ACT1開始。いきなり背景の雲が高速スクロールしており、前面からは多くの敵が出現する
味方の同型機が並行して飛んできて一緒に戦ってくれる場面もあってグッとくる。しかも時には撃墜されたり、先行していく演出などもあるのでさらに色々想像したくなる
道中には巨大なボスキャラクターが出現してスプリガンの行く手を遮る

 一方で、当たり前の話となるが、コンパイルの縦シューティングと言えばその難度の高さも特徴の1つだ。慣れないうちはゲーム開始直後の数秒であっさり自機がやられてしまうだろう。実際筆者も久々に挑戦したところ、高速な雲のスクロールとそれに合わせて出現する敵機の数の多さ、さらに敵弾の多さに目が惑わされ、いきなり何度も敵弾をくらってやられまくってしまった。

 本作ではセレクトボタンを押すことで、自機のスピードを調整することができる。画面左上の矢印マークがその印で、セレクトを何度か押して速度調整して自分で制御できる速度でプレイするのがいいだろう。

 そして本作で厄介なのはその特徴的なパワーアップだ。パワーアップアイテムの精霊球はかなり頻繁に画面上に登場する。パワーアップアイテムがたくさん出るのは喜ばしい事だが、一方で迂闊に色々取ってしまうと組み合わせによってはとても使いづらいショットになってしまう事も多い。そのため、最初のうちは色んな組み合わせを試して、自分にとって一番使いやすいショットの組み合わせをチェックしておきたい。またはステージの進行状況などを見て、敵に合わせて相性のよさそうな組み合わせなども模索し、その組み合わせ以外の精霊球を取ってしまった場合は、ボンバーとしてガンガン消費していく、というスタイルがいいだろう。

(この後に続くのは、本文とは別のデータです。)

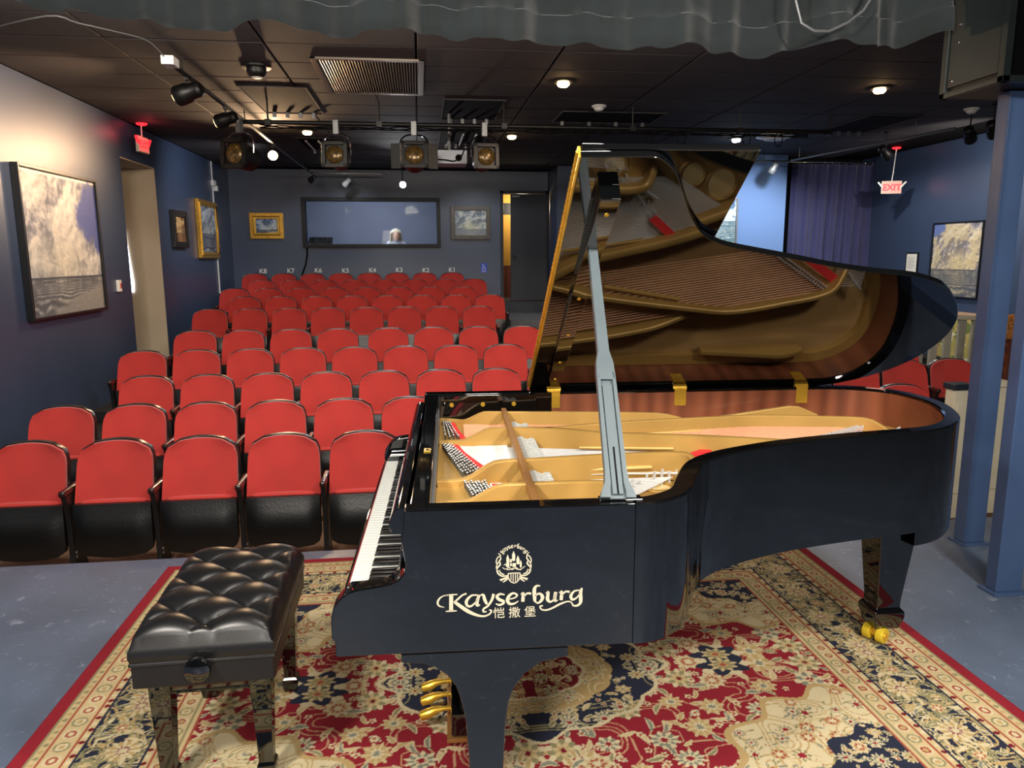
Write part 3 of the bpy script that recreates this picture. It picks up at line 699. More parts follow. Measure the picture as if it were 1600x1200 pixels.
# prop stick
B0=Vector((.537,.008,1.032)); T0=Vector(L(.573,HV-1.155,-.034)); ax=(T0-B0); PL=ax.length; ax.normalize()
sx=Vector((1,0,0)); sx=(sx-ax*sx.dot(ax)).normalized(); nn=sx.cross(ax)   # nn faces the camera side
if nn.y>0: nn=-nn
def PT(t,w,h): return B0+ax*(t*PL)+sx*w+nn*h
wid=[(0,.046),(.02,.043),(.05,.032),(.09,.029),(.45,.0265),(.49,.025),(.535,.017),(.6,.0165),(1,.0145)]
def loft(ws,h0,h1):
    vs=[];fs=[]
    for t,w in ws: vs+=[PT(t,-w,h0),PT(t,w,h0),PT(t,w,h1),PT(t,-w,h1)]
    for i in range(len(ws)-1):
        for j in range(4): fs.append((i*4+j,i*4+(j+1)%4,(i+1)*4+(j+1)%4,(i+1)*4+j))
    n=len(vs); return MB().add(vs,fs+[(3,2,1,0),(n-4,n-3,n-2,n-1)])
ps=obj('prop_stick',loft(wid,-.013,.003),greyprop,pno,.003,30)
for s in (-1,1):
    vs=[];fs=[]; ww=[(t,w) for t,w in wid if t<=.45]
    for t,w in ww:
        a,b=(s*w,s*(.0165 if t>.03 else .02)); vs+=[PT(t,a,.002),PT(t,b,.002),PT(t,b,.013),PT(t,a,.013)]
    for i in range(len(ww)-1):
        for j in range(4): fs.append((i*4+j,i*4+(j+1)%4,(i+1)*4+(j+1)%4,(i+1)*4+j))
    obj('stick_rail',MB().add(vs,fs+[(3,2,1,0),(len(vs)-4,len(vs)-3,len(vs)-2,len(vs)-1)]),greyprop,ps,.0015,30)
obj('stick_head',loft([(.42,.0265),(.45,.0265),(.49,.025),(.535,.017),(.6,.0165),(1,.0145)],.0,.013),greyprop,ps,.003,30)
obj('inner_stick',loft([(.012,.0135),(.40,.0135)],.002,.011),greyprop,ps,.001,30)
obj('stick_groove',loft([(.012,.0022),(.17,.0022)],.010,.0122),blackm,ps)
obj('stick_foot',MB().box((.49,-.0,1.0305),(.60,.035,1.034)),gloss,pno,.002)
# ------------------------------------------------------------------ inlaid lettering and crest on the treble cheek
LT={'K':[[(268,575,18),(266,650,18),(265,722,18)],[(215,569,4),(268,567,7),(325,566,5)],[(216,727,5),(265,725,8),(316,726,5)],[(250,570,5),(200,574,5),(160,600,8),(143,640,9),(158,672,7),(202,686,3)],[(408,562,8),(370,575,8),(330,610,9),(290,645,8)],[(300,640,14),(360,690,17),(430,742,17),(510,780,12),(572,789,9),(620,768,8),(633,738,8),(612,730,5)]],
'a':[[(522,582,6),(455,582,9),(408,630,14),(410,674,12),(442,688,10),(488,652,7),(516,602,5)],[(524,578,12),(504,640,15),(505,680,14),(530,676,5)]],
'y':[[(532,586,5),(560,580,11),(574,630,15),(594,674,11)],[(655,575,13),(640,630,12),(602,690,10),(562,718,9),(562,745,9),(590,746,5)]],
's':[[(757,588,6),(715,579,10),(686,602,13),(706,632,15),(742,650,14),(744,672,11),(708,686,10),(674,672,5)]],
'e':[[(792,634,6),(848,622,7),(872,596,9),(836,576,10),(797,602,14),(783,645,16),(806,680,13),(850,676,9),(884,654,4)]],
'r':[[(905,592,4),(928,580,12),(926,630,16),(924,664,15)],[(930,618,6),(964,584,9),(1002,588,11)]],
'b':[[(1085,515,6),(1052,514,10),(1032,545,16),(1033,610,17),(1036,664,13)],[(1036,612,7),(1076,590,10),(1106,618,16),(1098,656,14),(1066,682,9),(1034,664,7)]],
'u':[[(1138,592,4),(1160,580,12),(1154,648,16),(1182,676,10),(1216,648,7),(1230,594,5)],[(1230,580,15),(1222,640,15),(1226,668,12),(1250,662,4)]],
'R':[[(1262,592,4),(1285,580,12),(1283,630,16),(1281,664,15)],[(1287,618,6),(1320,582,9),(1360,586,11)]],
'g':[[(1452,572,6),(1402,582,9),(1372,625,14),(1386,662,12),(1426,646,8),(1456,602,5)],[(1474,552,9),(1462,600,16),(1464,660,17),(1462,696,14),(1436,722,11),(1396,722,8),(1376,690,6),(1340,680,7),(1270,702,10),(1200,738,9),(1140,756,8),(1096,745,7),(1086,716,8),(1112,712,6)]]}
PX=.366/1335
def lg(x,y): return (.076+(x-140)*PX, .773+(690-y)*PX)
def stroke(mb,P,tf,k=1.0):
    Q=crom([tuple(map(float,p)) for p in P],6); n=len(Q); A=[];B=[]
    for i,(x,y,w) in enumerate(Q):
        a=Q[max(i-1,0)];b=Q[min(i+1,n-1)]; tx,ty=b[0]-a[0],b[1]-a[1]; l=math.hypot(tx,ty) or 1
        A.append(tf(x-ty/l*w*k,y+tx/l*w*k)); B.append(tf(x+ty/l*w*k,y-tx/l*w*k))
    v0=[(a[0],-.0232,a[1]) for a in A]; v1=[(b[0],-.0232,b[1]) for b in B]; mb.strip(v0,v1)
word=MB()
for c,S_ in LT.items():
    for P in S_: stroke(word,P,lg)
obj('logo_wordmark',word,lettergold,pno,0,0)
crest=MB()
def poly(P): crest.add([(lg(*p)[0],-.0232,lg(*p)[1]) for p in P],[tuple(range(len(P)))])
order='KayserbuRg'; cxs={'K':268,'a':465,'y':590,'s':715,'e':830,'r':945,'b':1070,'u':1190,'R':1310,'g':1425}
for i,c in enumerate(order):
    ang=R(-52+104*i/9); sc=.21
    for P in LT[c][: (3 if c=='K' else 2)] + (LT['K'][4:5] if c=='K' else []):
        Q=[p for p in P if p[1]<735 and abs(p[0]-cxs[c])<90]
        if len(Q)<2: continue
        def tf(x,y,c=c,ang=ang):
            dx=(x-cxs[c])*sc; dy=(y-632)*sc*1.15; r=136-dy
            return lg(842+r*math.sin(ang)+dx*math.cos(ang),262-r*math.cos(ang)*1.02+dx*math.sin(ang))
        stroke(crest,Q,tf,1.25)
for s in (-1,1):
    m=lambda P:[(842+s*(x-842),y,w) for x,y,w in P]
    for P in ([(700,185,3),(722,205,5),(695,225,5),(682,262,5),(690,300,4)],[(716,205,3),(722,240,6),(692,285,5),(684,325,6),(700,362,6)],[(705,250,2),(718,290,7),(690,330,6),(696,375,7),(735,405,7),(785,402,5)],[(712,345,3),(722,375,6),(755,392,5)],[(712,440,5),(760,428,9),(792,408,6)],[(742,466,4),(768,446,7),(795,425,5)],[(720,452,4),(745,440,4)]): stroke(crest,m(P),lg)
for P in ([(788,382,5),(845,380,5),(902,382,5)],[(790,382,5),(795,430,5),(815,462,5),(845,478,5)],[(900,382,5),(895,430,5),(875,462,5),(845,478,5)]): stroke(crest,P,lg)
for x,yb in ((816,448),(836,464),(857,464),(876,448)): poly([(x-4,388),(x+4,388),(x+4,yb),(x-4,yb)])
for P in ([(840,165),(826,206),(828,262),(854,262),(856,206)],[(786,198),(774,236),(776,318),(800,318),(800,236)],[(880,210),(866,246),(868,296),(894,296),(894,246)],[(905,256),(897,280),(898,328),(915,328),(915,280)],[(806,246),(824,240),(824,276),(806,276)],[(830,284),(862,284),(862,320),(830,320)],[(808,284),(824,284),(824,312),(808,312)]): poly(P)
for P in ([(738,322,3),(770,340,4),(798,322,4),(826,346,4),(860,326,4),(898,350,4),(946,316,3)],[(750,300,3),(768,290,4),(776,318,4)],[(760,338,3),(800,344,4),(840,332,3),(880,346,4),(920,340,3)]): stroke(crest,P,lg)
obj('logo_crest',crest,lettergold,pno,0,0)
hz=text_mesh('\u607a \u6492 \u5821',.031,lettergold,.0004,bold=0); o=link('logo_characters',hz,pno); o.rotation_euler=(PI/2,0,0); o.location=(.270,-.0228,.741)

# ------------------------------------------------------------------ rug
def vnoise(shape, cell, seed, octaves=3, rough=.5):
    rs=np.random.RandomState(seed); ny,nx=shape; out=np.zeros(shape); amp=1; tot=0
    for k in range(octaves):
        c=max(cell/2**k,1.01); gy,gx=int(ny/c)+3,int(nx/c)+3; g=rs.rand(gy,gx)
        y=np.arange(ny)/c; x=np.arange(nx)/c; yi=y.astype(int); xi=x.astype(int); fy=y-yi; fx=x-xi; fy=fy*fy*(3-2*fy); fx=fx*fx*(3-2*fx)
        a=g[np.ix_(yi,xi)]; b=g[np.ix_(yi,xi+1)]; c_=g[np.ix_(yi+1,xi)]; d=g[np.ix_(yi+1,xi+1)]
        out+=amp*((a*(1-fx)+b*fx)*(1-fy)[:,None]+(c_*(1-fx)+d*fx)*fy[:,None]); tot+=amp; amp*=rough
    return out/tot
RW,RD=3.52,2.55; STEP=.0045
hx=int(RW/2/STEP); hy=int(RD/2/STEP)
qx=(np.arange(hx+1))*STEP; qy=(np.arange(hy+1))*STEP; QX,QY=np.meshgrid(qx,qy); shp=QX.shape
ex=RW/2-QX; ey=RD/2-QY; ed=np.minimum(ex,ey)     # distance from the rug edge
RED=np.array((156,30,44.)); CREAM=np.array((222,204,158.)); TAN=np.array((196,164,104.)); OLIVE=np.array((150,142,98.)); NAVY=np.array((42,47,68.)); SLATE=np.array((136,138,118.)); DRED=np.array((128,22,36.)); RUST=np.array((176,84,60.)); BEIGE=np.array((212,186,132.))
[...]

 弾避けが苦手な筆者はまだACT1しかクリアできていないが、今後も中断セーブ機能を駆使してどうにか最後まで進めていきたい。

ポイントによっては同時に大量の精霊球が流れてくる事が多い。取る前に放出してボンバーとして使ってから取り直すのが効率がよさそうだ
精霊球の取り方でパワーアップは変化する。火の精霊球を選ぶとは大きめの火球がショットとして発射されるようになる
精霊球をボンバーとして発射すると画面上の敵全てと敵弾も全て破壊できる。装着していた精霊球は当然1つ減るので、なるべく早い段階での補充が必要だ
ACT1の最後は巨大な翼の生えた飛空艇がボスとなるのだが、飛空艇発進前にはたくさんの兵士たちがちまちまと飛空艇に乗り込んでいく姿が見られるなど、芸が細かくて好感触
クリア後はデモムービーが入り、ここでも2人の声優さんたちの声が堪能できる。ところで堀川 亮氏の声で有名なのはあの戦闘種族のエリートのあの人で、鶴ひろみ氏と言えば青い髪の天才科学者の娘さんですよね?あれ?この2人がこのタイミングで?